There were tragic stories. A two-year-old girl was trapped in her house. The neighbors told us they could hear the little girl crying for help even over the roar of the wind and fire. The crying went on for some time. Young men tried to reach her, but couldn’t. Then the crying stopped, and hours later firemen carried out the small body.

There were happy stories. One-year-old Rafael Iscala was trapped on the upper floor of his house with his aunt. His mother watched helplessly from the alleyway and then two hands appeared at the window; it was the aunt holding the baby. After a few seconds of hesitation, the aunt dropped the child. Men from Oceanlink Trucking caught him 15 feet below.

We met Rafael later in the relief center. When the crowd of children there heard his story, they looked up at the little boy in his mother’s arms as if he were the world’s first baby astronaut just back from outer space. Rafael accepted the attention with great modesty and his thumb in his mouth.
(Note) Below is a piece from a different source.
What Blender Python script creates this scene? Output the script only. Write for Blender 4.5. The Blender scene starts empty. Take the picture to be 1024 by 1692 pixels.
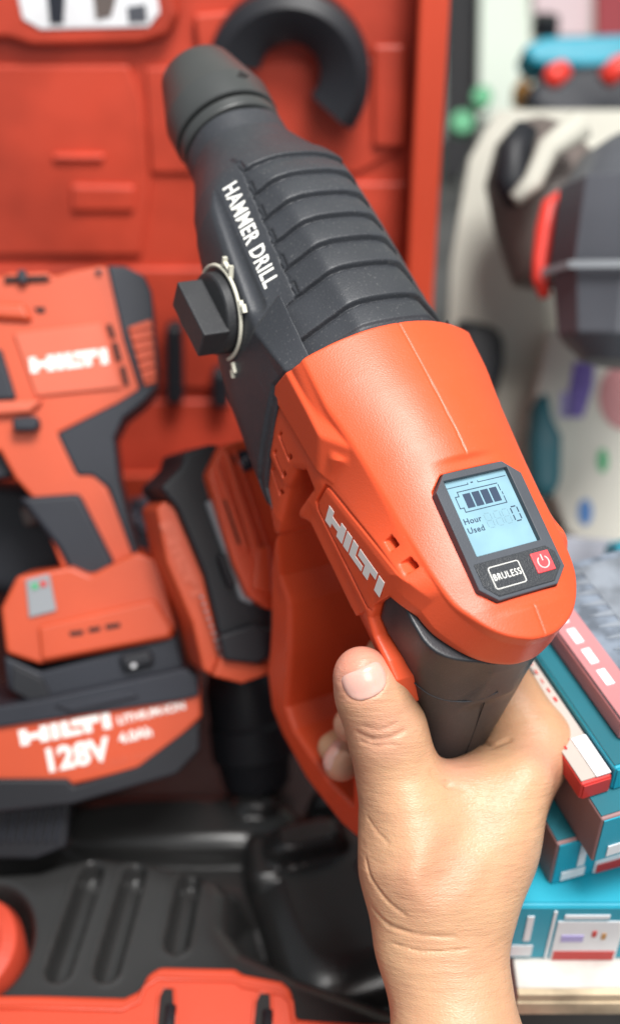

The survivors we met were happy to be alive. Laurie Cantero, the mother of four young boys, was grateful: “At least I still have my boys.” The little girl died only a few meters away. We asked Fe Galaban, a grandmother who lived with three of her own children and five grandchildren in her house, if she still believed in God. She was surprised at the question. “Siyempre (of course)! I don’t blame God. God didn’t do this.” The neighbors call Aling Fe “Mama.” When the mothers work, she watches their children.

The people are generally not critical, but some questions should be asked. The government did a good job with relief work. There is a new evacuation center built near the Del Pan Sports Center where the people were able to go. There is more than enough food there. On the other hand, the men doing the repair work have to labor by themselves. If they have money or the ability to borrow, they take out a loan from the bumbay at the usual 5-6 interest rate. If a man or woman head of the household has no money, there is no repair work. We didn’t see any cooperative repair work. “Kanya-kanya,” Vicente Mendiola said. “That’s all there is.” If a man has male relatives, they will help, but the neighbors are busy with their own houses. If people leave their newly bought housing materials unwatched, these will be stolen by outsiders. Even the burned lumber and GI sheets recovered from the ruins of the fire are stolen.
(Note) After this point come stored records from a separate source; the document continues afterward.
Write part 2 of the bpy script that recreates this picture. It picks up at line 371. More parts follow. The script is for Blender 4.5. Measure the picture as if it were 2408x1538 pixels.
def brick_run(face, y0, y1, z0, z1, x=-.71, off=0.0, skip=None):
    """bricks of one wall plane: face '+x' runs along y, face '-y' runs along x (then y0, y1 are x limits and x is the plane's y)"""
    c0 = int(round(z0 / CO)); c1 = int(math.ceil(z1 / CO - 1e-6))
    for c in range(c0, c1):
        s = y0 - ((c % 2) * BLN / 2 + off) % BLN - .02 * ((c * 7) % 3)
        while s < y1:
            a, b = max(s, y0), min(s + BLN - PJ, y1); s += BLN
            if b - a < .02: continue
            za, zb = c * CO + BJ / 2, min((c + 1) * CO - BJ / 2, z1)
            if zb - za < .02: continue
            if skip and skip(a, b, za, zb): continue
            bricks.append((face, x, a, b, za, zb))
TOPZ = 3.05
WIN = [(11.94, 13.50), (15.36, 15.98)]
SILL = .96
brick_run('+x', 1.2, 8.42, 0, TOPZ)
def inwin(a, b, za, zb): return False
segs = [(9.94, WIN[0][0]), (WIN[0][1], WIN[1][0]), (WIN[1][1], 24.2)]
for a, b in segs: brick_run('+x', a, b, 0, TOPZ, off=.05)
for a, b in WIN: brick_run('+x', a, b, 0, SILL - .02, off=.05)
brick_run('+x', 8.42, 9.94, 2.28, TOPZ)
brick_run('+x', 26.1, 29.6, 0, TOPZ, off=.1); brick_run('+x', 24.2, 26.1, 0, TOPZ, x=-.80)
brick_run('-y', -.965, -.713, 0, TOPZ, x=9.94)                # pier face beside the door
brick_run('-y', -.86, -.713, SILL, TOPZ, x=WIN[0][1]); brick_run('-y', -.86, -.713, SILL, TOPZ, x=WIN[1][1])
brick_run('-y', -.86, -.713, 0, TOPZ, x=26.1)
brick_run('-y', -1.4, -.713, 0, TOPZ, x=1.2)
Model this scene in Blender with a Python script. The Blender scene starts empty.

The government can take advantage of such fires and disasters to reblock homes and subsidize house repair. If a small area were rehabilitated, it would be a model for the rest of a large area—for Parola, for example.

Nowadays, as much time is given to rehabilitation as to emergency relief. If we don’t move ahead, we drift and fall back. Disaster can be totally tragic, or it can lead to new and welcome initiatives.

Joseph Estrada and Vice President Jojo Binay were there to give food and money. Liberal Party people were not seen in the fire area, nor were priests or nuns. No one brought the people together to plan better ways of rebuilding, or to pray. It’s not too soon to talk of the future. Such talk gives hope and a purpose in the hard situation.

Ironically, the house where the fire began is neat and swept clear of all debris, while most of the houses are still full of rubble.

There were hundreds of little children in the new relief center. At 4 p.m. the loudspeaker announced there was “merienda” on the first floor for children, and suddenly the children stampeded through the corridors and down the stairs. Step out of the way or be trampled. The children were laughing: It was all a game.

Parola lies at the mouth of the Pasig River. There are approximately 12,000 families packed into some 10-12 hectares of land, and it has so far defied efforts to develop it. The land was proclaimed for the homes of the residents by then President Gloria Macapagal-Arroyo. Recently, the mayor took steps to get land titled for the people. A workable plan is still needed.

We left Parola with mixed memories. The people are resilient and sensitive to the sorrow of others. Not all of them, however: There are hungry people and bad guys who steal from the victims. The children are unmatched anywhere. The government, the Church, the political parties and the NGOs must do more. They all gave relief but now development is needed, which is more difficult to organize. Can the government, the people and all other groups develop a plan that will improve the lives of all the poor of Parola? “Kanya-kanya” is not enough for people. They have to unite and cooperate with one another to establish their own influential place in this society.

We will remember the two-year-old girl and her cries for help. We will remember young Rafael falling calmly 15 feet with his thumb in his mouth. We will remember Fe Galaban, the grandmother who was surprised when she was asked if she still believed in God.